The Chronicle of Ellis Island

Had Columbus landed at Ellis Island on a summer day he would have Found the braves of the Manhattan Indians fishing from its Shores, with their squaws and papooses around the tepees and camp fires in the background. And only the Chief of the Manhattans and his favored braves would have been there, for in those days, and for years to follow, it was a retreat of the privileged.

In the days of Peter Stuyvesant, and through the tenure of the second Dutch Governor, Wouter van Twiller, Ellis Island, then called Oyster Island, was a gay and exclusive resort.

At this time, early in the seventeenth century, rollicking young Dutch boys with gleaming shoe buckles, blue pantaloons and bright doublets, took their buxom and tightly-laced Dutch sweethearts to Oyster Island in small boats.
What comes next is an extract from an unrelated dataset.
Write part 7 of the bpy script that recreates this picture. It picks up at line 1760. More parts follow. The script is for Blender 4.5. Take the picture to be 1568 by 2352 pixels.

There all drank ale and ate roasted oysters, feasting, singing and dancing until the sun went down.

For almost one hundred and fifty years Oyster Island continued to be New Amsterdam's favorite resort for picnics, oyster roasts, clam bakes, and fishing parties. It passed finally into the hands of Samuel Ellis, a farmer of Bergen County, New Jersey.

His strange will, recorded in Abstracts of Wills, New York, says among other things: I give to the child to be born to Catherine Westervelt, if it be a son, Oyster Island, commonly known by the name of Ellis Island, with all the buildings thereon. The Island became known as Bucking Island and passed a few years later into the hands of the state.

In 1808, however, New York ceded the island to the Federal government. It was then used as a powder magazine and arsenal, doubtless because of the recent experience of the colonies with the British.

The government employees in those days lived on the island, and because of the great stores of powder and munitions kept there it was a fearsome, forbidding place, shunned by all who sailed pleasure craft in the harbor and the residents of the nearby Jersey shore.

But once again the island of changing destinies was due for a new name. In the early spring of 1831, the notorious pirate, Gibbs, was captured and brought to justice. After his trial and conviction, he was taken to Bucking Island with the three associates convicted with him, and there plunged through the trap door of a rudely constructed hangman's gibbet. After that, Ellis Island was called Gibbet's Island.

In 1841 the Federal government commenced the erection of Fort Gibson upon Ellis Island. This harbor defence took three years to build and cost Uncle Sam $5,096. It mounted fifteen guns and required a garrison of eighty men.

Originally the Island comprised an area of but three and threetenths acres, but the Federal government has increased the area throughout the years by filling in the shallow waters which surround it. The Island, which to-day contains twenty-one acres, is built of soil from all parts of the world, since much of it was formerly the ballast dumped from foreign ships.

Other nicknames, "Gull" Island, "Kiosk" Island, and "Government" Island have been applied to it at various times, but because it appears reasonable to believe, from the papers of Governor Tompkins, that Samuel Ellis actually conveyed the Island to the state of New York, it must be assumed that the name Ellis was chosen in legal manner for that reason.

In 1890, after the celebrated Supreme Court case in which the Federal government assumed jurisdiction over immigration, Ellis Island was designated as an immigrant station. This caused great satisfaction to the citizens who resided near the Jersey shore, for they had for years feared an explosion of the government powder magazine there. At first there was a demand that the immigrant station be established on Bedloe's Island, but because thousands of American citizens had donated funds for the erection of the Statue of Liberty, following its presentation to the United States by France, the reaction of the donors thwarted that plan.

So it was that on May 25, 1890, the Federal government, having removed all guns, powder and other munitions, formally placed the Island under the supervision of the United States Treasury Department.